## WORK REQUIRED
Extract the opening line of the entries and every line after it, stopping at and including the line that contains "SC.cycles.max_bounces = 5;". Do not include pictures.

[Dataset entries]
==============================
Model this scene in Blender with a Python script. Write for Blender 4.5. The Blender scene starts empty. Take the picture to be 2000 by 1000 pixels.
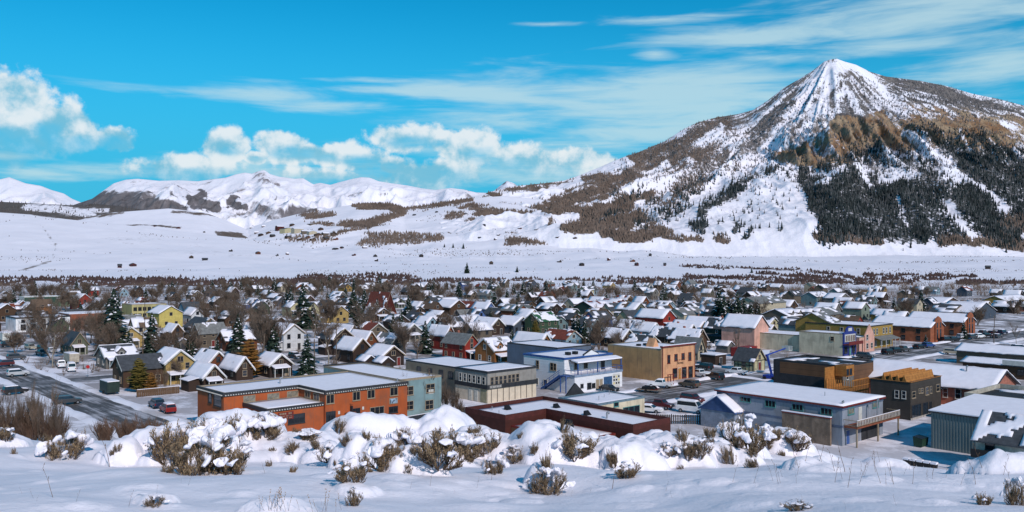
import bpy, math, random
import numpy as np
from mathutils import Vector, Matrix
R = math.radians
random.seed(7); rng = np.random.default_rng(7)
SC = bpy.context.scene
COL = SC.collection

# ------------------------------------------------------------------ camera, light, exposure
F, CX, HY, H = 1700.0, 1000.0, 505.0, 28.0          # focal length in photo pixels, centre column, horizon row, eye height
cam = bpy.data.cameras.new('camera'); camo = bpy.data.objects.new('camera', cam); COL.objects.link(camo)
cam.sensor_width = 36.0; cam.lens = 36.0 * F / 2000.0
cam.clip_start = 0.3; cam.clip_end = 60000.0
camo.location = (0, 0, H); camo.rotation_euler = (R(90) + math.atan(5.0 / F), 0, 0)
SC.camera = camo
SUN_AZ, SUN_EL = 151.0, 34.0                          # clockwise from the view direction; height
sd = Vector((math.sin(R(SUN_AZ)) * math.cos(R(SUN_EL)), math.cos(R(SUN_AZ)) * math.cos(R(SUN_EL)), math.sin(R(SUN_EL))))
sl = bpy.data.lights.new('sun', 'SUN'); sl.energy = 3.5; sl.angle = R(0.53); sl.color = (1.0, 0.90, 0.845)
so = bpy.data.objects.new('sun', sl); COL.objects.link(so); so.location = (0, -50, 200)
so.rotation_euler = sd.to_track_quat('Z', 'Y').to_euler()
SC.view_settings.view_transform = 'Standard'; SC.view_settings.look = 'None'
SC.view_settings.exposure = 0.0; SC.view_settings.gamma = 1.0; SC.view_settings.use_curve_mapping = False
SC.cycles.use_denoising = True
SC.cycles.max_bounces = 5; SC.cycles.diffuse_bounces = 2; SC.cycles.glossy_bounces = 2; SC.cycles.transmission_bounces = 2

# ------------------------------------------------------------------ world: Nishita sky with procedural clouds by direction
W = bpy.data.worlds.new('World'); SC.world = W; W.use_nodes = True
nt = W.node_tree; nt.nodes.clear()
class NT:
    def __init__(s, t): s.t = t
    def n(s, typ, **kw):
        nd = s.t.nodes.new(typ)
        for k, v in kw.items(): setattr(nd, k, v)
        return nd
    def l(s, a, b): s.t.links.new(a, b)
    def put(s, sock, v):
        if hasattr(v, 'is_linked') or isinstance(v, bpy.types.NodeSocket): s.t.links.new(v, sock)
        else: sock.default_value = v
    def m(s, op, a, b=None, c=None, clamp=False):
        nd = s.n('ShaderNodeMath', operation=op); nd.use_clamp = clamp
        s.put(nd.inputs[0], a)
        if b is not None: s.put(nd.inputs[1], b)
        if c is not None: s.put(nd.inputs[2], c)
        return nd.outputs[0]
    def v(s, op, a, b=None):
        nd = s.n('ShaderNodeVectorMath', operation=op); s.put(nd.inputs[0], a)
        if b is not None: s.put(nd.inputs[1], b)
        return nd.outputs['Value'] if op in ('LENGTH', 'DOT_PRODUCT', 'DISTANCE') else nd.outputs[0]
    def ss(s, x, lo, hi, a=0.0, b=1.0):
        nd = s.n('ShaderNodeMapRange', interpolation_type='SMOOTHSTEP'); s.put(nd.inputs[0], x)
        for i, q in zip((1, 2, 3, 4), (lo, hi, a, b)): s.put(nd.inputs[i], q)
        return nd.outputs[0]
    def noise(s, vec, scale, detail=5, rough=0.55, dist=0.0):
        nd = s.n('ShaderNodeTexNoise'); s.put(nd.inputs['Vector'], vec)
        nd.inputs['Scale'].default_value = scale; nd.inputs['Detail'].default_value = detail
        nd.inputs['Roughness'].default_value = rough; nd.inputs['Distortion'].default_value = dist
        return nd.outputs[0]
    def mix(s, f, a, b, typ='MIX'):
        nd = s.n('ShaderNodeMix', data_type='RGBA', blend_type=typ)
        s.put(nd.inputs[0], f); s.put(nd.inputs[6], a); s.put(nd.inputs[7], b)
        return nd.outputs[2]
T = NT(nt)
SKY = 0.10
sky = T.n('ShaderNodeTexSky', sky_type='NISHITA'); sky.sun_disc = False
sky.sun_elevation = R(SUN_EL); sky.sun_rotation = R(SUN_AZ); sky.altitude = 2700; sky.air_density = 1.0; sky.dust_density = 0.3; sky.ozone_density = 1.0
skyc = T.mix(1.0, sky.outputs[0], (0.035, 1.10, 1.33, 1), 'MULTIPLY')
tc = T.n('ShaderNodeTexCoord'); sp = T.n('ShaderNodeSeparateXYZ'); T.l(tc.outputs['Generated'], sp.inputs[0])
az = T.m('ARCTAN2', sp.outputs[0], sp.outputs[1])
hz = T.m('SQRT', T.m('ADD', T.m('MULTIPLY', sp.outputs[0], sp.outputs[0]), T.m('MULTIPLY', sp.outputs[1], sp.outputs[1])))
el = T.m('ARCTAN2', sp.outputs[2], hz)
cb = T.n('ShaderNodeCombineXYZ'); T.put(cb.inputs[0], az); T.put(cb.inputs[1], el); cb.inputs[2].default_value = 0.37
P = cb.outputs[0]
def blobs(lst, up=0.0):
    acc = None
    for (u, v, ru, rv, k) in lst:
        v -= up * rv
        a = math.atan((u - CX) / F); e = math.atan((HY - v) / F * math.cos(a)); c = math.cos(a) / F
        sx, sy = 1 / (ru * c), 1 / (rv * c)
        md = T.n('ShaderNodeVectorMath', operation='MULTIPLY_ADD'); T.l(P, md.inputs[0]); md.inputs[1].default_value = (sx, sy, 0); md.inputs[2].default_value = (-a * sx, -e * sy, 0)
        b = T.m('MULTIPLY_ADD', T.v('LENGTH', md.outputs[0]), -k, k)
        acc = b if acc is None else T.m('MAXIMUM', acc, b)
    acc = T.m('MAXIMUM', acc, -1.0)
    return acc
CUM = [(20, 202, 84, 58, 1.1), (100, 246, 100, 50, 1.1), (0, 258, 130, 56, 1.1), (150, 268, 60, 30, .9), (225, 270, 46, 26, 1), (440, 288, 46, 30, 1), (562, 290, 62, 30, 1), (600, 296, 40, 20, 1),
       (640, 304, 50, 22, 1), (700, 312, 76, 28, 1), (765, 322, 40, 18, .9), (795, 272, 84, 26, .9), (860, 276, 40, 18, .9), (925, 296, 78, 36, 1), (1010, 316, 90, 36, .9), (1105, 328, 84, 32, 1),
       (370, 332, 130, 26, .8), (860, 335, 150, 30, .7), (500, 308, 24, 12, 1), (640, 345, 160, 22, .7), (-240, 260, 220, 60, .9), (2350, 280, 220, 50, .9)]
CUM = [(u, v, ru * 1.05, rv * 1.3, k) for (u, v, ru, rv, k) in CUM]
cum = blobs(CUM); cumt = blobs(CUM, 0.55)
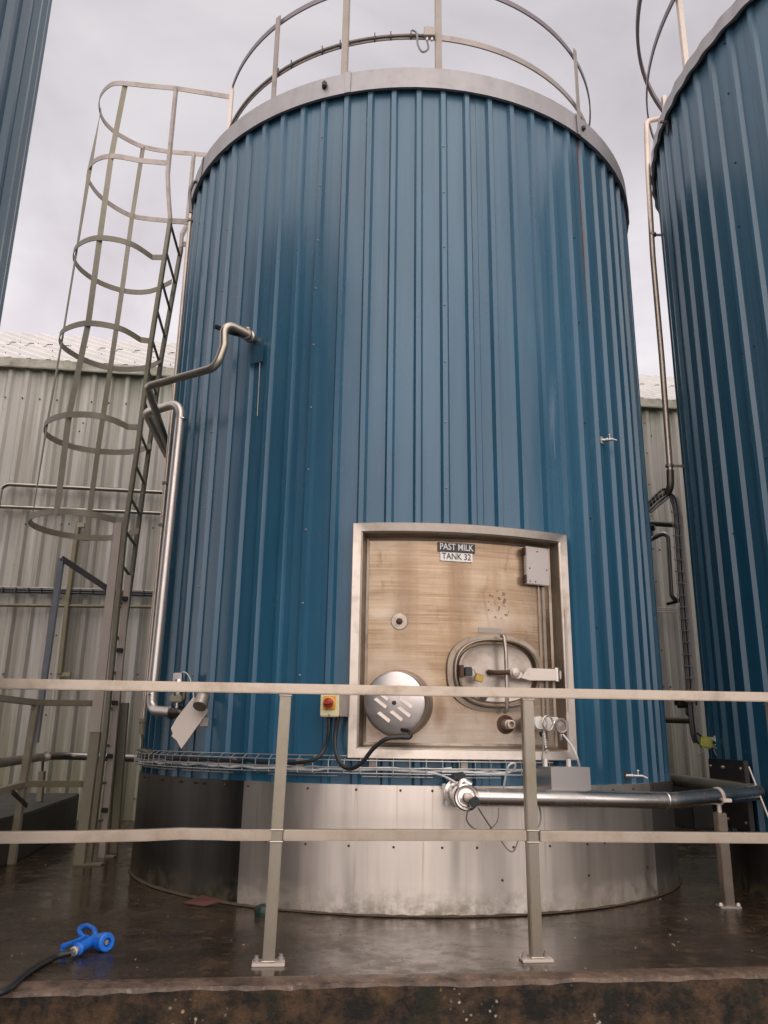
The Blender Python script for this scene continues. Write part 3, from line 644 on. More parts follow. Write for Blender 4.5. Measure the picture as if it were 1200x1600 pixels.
RRING=clad_ring(RR,4.615384,-86.0,.027,.15)
for px,py in ((1128,67),(1134,145),(1145,253),(1150,353),(1174,540),(1160,552),(1131,571),(1106,587),(1086,603),(1071,615),(1192,715),(1086,776),(1141,833),(1191,978)):
    P=atc(px,py,RR,RC); a=azof(P,RC); put_screw(me_dark,rt,pol(a,rib_r(a,RRING)+.002,P.z,RC),a)
P=atc(1044,190,RR,RC); n_=(P-RC); n_.z=0; n_.normalize(); s=V((-n_.y,n_.x,0))
tp=thing('hook_bracket',P-V((0,0,.1)),'dark steel hook bracket under the rim of the right tank','bracket')
MB().prism([P+s*.05+V((0,0,.06)),P-s*.02+V((0,0,-.13)),P-s*.05+V((0,0,.0))],n_*.01).build('plate',M['dark_panel'],tp)
MB().tube([P+n_*.0,P+n_*.07],.014,8).build('hook',M['galv_top'],tp)
# dark inspection panel low on right tank, with bolts
ps=[atc(1113,1185,RR+.02,RC),atc(1170,1196,RR+.02,RC),atc(1176,1287,RR+.02,RC),atc(1122,1287,RR+.02,RC)]
a0,a1=azof(ps[0],RC),azof(ps[1],RC)
dp=thing('inspection_panel',pol((a0+a1)/2,RR+.01,ps[2].z,RC),'flat dark brown panel with bolts low on the right tank','panel')
MB().prism([pol(a0,RR+.02,ps[0].z,RC),pol(a1,RR+.02,ps[0].z,RC),pol(a1,RR+.02,ps[2].z-.05,RC),pol(a0,RR+.02,ps[2].z-.05,RC)],pol((a0+a1)/2,.03,0,RC)-V((RC.x,RC.y,0))).build('plate',M['dark_panel'],dp,bevel=.004)
for k in range(3):
    a=a0+(a1-a0)*(.08+.42*k)
    for z in (ps[0].z-.05,ps[2].z+.0): 
        MB().lathe(pol(a,RR+.035,z,RC),pol(a,1,0,RC)-pol(a,0,0,RC),[(.012,0),(.012,.015),(.007,.022)],8).build('bolt',M['pipe_dark'],dp)
LC=V((-3.73,2.77,0))
lt=thing('milk_tank',LC,'blue grey ribbed tank cut off by the left edge of the view','tank','blue clad tanks on the platform')
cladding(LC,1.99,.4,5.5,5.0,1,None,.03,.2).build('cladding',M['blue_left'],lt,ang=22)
drum(MB(),LC,[(1.97,.42),(1.97,0)]).build('skirt_sheet',M['skirt_dark'],lt)
fascia_mb(LC,1.985,5.48,5.66).build('fascia',M['fascia'],lt)
for k in range(9):
    for a in (61,71): put_screw(me_dark,lt,pol(a,1.985,1.2+.5*k,LC),a)
# ------------------------------------------------------------------ the shed behind
W0=atz(0,577,5.35); W1=atz(1050,643,5.35); W0.z=W1.z=0; wd=(W1-W0).normalized(); wn=V((wd.y,-wd.x,0))
if wn.y>0: wn=-wn
WA=W0-wd*8; WLEN=(W1-W0).length+16
shed=thing('shed',W0.lerp(W1,.5)-wn*4,'long grey sheet metal shed with mossy streaks and pale roof behind the tanks','shed')
def corr(mb,org,ud,vd,nd,L,Hh,per,crest,slope,depth,shear=0,nv=1):
    us=[];k=0
    while k*per<L:
        b=k*per
        us+=[(b,0),(b+per*(1-crest-2*slope),0),(b+per*(1-crest-slope),depth),(b+per*(1-slope),depth)]
        k+=1
    vs=[];n=len(us)
    for j in range(nv+1):
        v=Hh*j/nv
        for uu,dd in us: vs.append(org+ud*(uu-shear*v)+vd*v+nd*(dd+(random.uniform(-.002,.002) if nv>1 else 0)))
    return mb.add(vs,[(j*n+i,j*n+i+1,(j+1)*n+i+1,(j+1)*n+i) for j in range(nv) for i in range(n-1)])
corr(MB(),WA,wd,V((0,0,1)),wn,WLEN,5.42,.205,.2,.16,.035,nv=4).build('wall',M['shed'],shed,ang=20)
fl0=WA+wn*.05; fl1=WA+wd*WLEN+wn*.05
fl=MB().prism([fl0+V((0,0,5.36)),fl0+wn*.05+V((0,0,5.35)),fl0+wn*.055+V((0,0,5.365)),fl0+wn*.005+V((0,0,5.38)),fl0+wn*.0+V((0,0,5.50)),fl0-wn*.02+V((0,0,5.50))],wd*WLEN).build('eaves_flashing',M['flash'],shed)
RPIT=R_(36); vd=(-wn*math.cos(RPIT)+V((0,0,math.sin(RPIT)))).normalized(); rn=wd.cross(vd); rn=rn if rn.z>0 else -rn
EO=WA+wn*.0+V((0,0,5.49))
T0=atp(100,562,EO,rn); T1=atp(-12,525,EO,rn); du=(T1-T0).dot(wd); dv=(T1-T0).dot(vd); shear=-du/dv
TP=atp(100,529,EO,rn); RLEN=(TP-EO).dot(vd)
corr(MB(),EO,wd,vd,rn,WLEN+8,RLEN,.24,.22,.16,.04,shear=shear).build('roof',M['roof'],shed,ang=20)
corr(MB(),EO+vd*(RLEN*.55)+rn*.012-wd*(shear*RLEN*.55),wd,vd,rn,WLEN+8,RLEN*.46,.24,.22,.16,.04,shear=shear).build('roof',M['roof'],shed,ang=20)
MB().box(WA.lerp(WA+wd*WLEN,.5)-wn*4+V((0,0,2.6)),(WLEN,7.6,5.2),(wd,wn,V((0,0,1)))).build('shed_core',M['flash'],shed,smooth=False)
wq=[(x,620+.055*x) for x in range(8,280,27)]+[(52,820),(95,1005)][:0]+[(124,674),(130,661),(40,819),(96,819),(108,819),(95,935),(88,993),(5,1053),(80,1053),(215,1054),(239,825),(72,1117),(210,1248),(1007,661),(1018,681),(1011,708),(1014,757),(1017,806),(1020,858),(1031,859),(1025,909),(1034,1016),(1037,1073),(1048,1073)]
for x,y in wq:
    P=atp(x,y,W0+wn*.042,wn); o=put_screw(me_dark,shed,P,math.degrees(math.atan2(wn.x,-wn.y))); o.scale=(1.5,1.5,1.5)
rq=[(x+random.uniform(-4,4),533+x*.07+k*9) for k in (0,1,2) for x in range(6,270,26) if random.random()<.6]
for x,y in rq:
    P=atp(x,y,EO+rn*.045,rn); o=put_screw(me_dark,shed,P,0); o.rotation_euler=(-(math.pi/2-RPIT),0,0); o.scale=(1.2,1.2,1.2)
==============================
## EXERCISE RESPONSE
Model this scene in Blender with a Python script. Write for Blender 4.5. The Blender scene starts empty. Take the picture to be 2000 by 1000 pixels.
import bpy, math, random
import numpy as np
from mathutils import Vector, Matrix
R = math.radians
random.seed(7); rng = np.random.default_rng(7)
SC = bpy.context.scene
COL = SC.collection

# ------------------------------------------------------------------ camera, light, exposure
F, CX, HY, H = 1700.0, 1000.0, 505.0, 28.0          # focal length in photo pixels, centre column, horizon row, eye height
cam = bpy.data.cameras.new('camera'); camo = bpy.data.objects.new('camera', cam); COL.objects.link(camo)
cam.sensor_width = 36.0; cam.lens = 36.0 * F / 2000.0
cam.clip_start = 0.3; cam.clip_end = 60000.0
camo.location = (0, 0, H); camo.rotation_euler = (R(90) + math.atan(5.0 / F), 0, 0)
SC.camera = camo
SUN_AZ, SUN_EL = 151.0, 34.0                          # clockwise from the view direction; height
sd = Vector((math.sin(R(SUN_AZ)) * math.cos(R(SUN_EL)), math.cos(R(SUN_AZ)) * math.cos(R(SUN_EL)), math.sin(R(SUN_EL))))
sl = bpy.data.lights.new('sun', 'SUN'); sl.energy = 3.5; sl.angle = R(0.53); sl.color = (1.0, 0.90, 0.845)
so = bpy.data.objects.new('sun', sl); COL.objects.link(so); so.location = (0, -50, 200)
so.rotation_euler = sd.to_track_quat('Z', 'Y').to_euler()
SC.view_settings.view_transform = 'Standard'; SC.view_settings.look = 'None'
SC.view_settings.exposure = 0.0; SC.view_settings.gamma = 1.0; SC.view_settings.use_curve_mapping = False
SC.cycles.use_denoising = True
SC.cycles.max_bounces = 5; SC.cycles.diffuse_bounces = 2; SC.cycles.glossy_bounces = 2; SC.cycles.transmission_bounces = 2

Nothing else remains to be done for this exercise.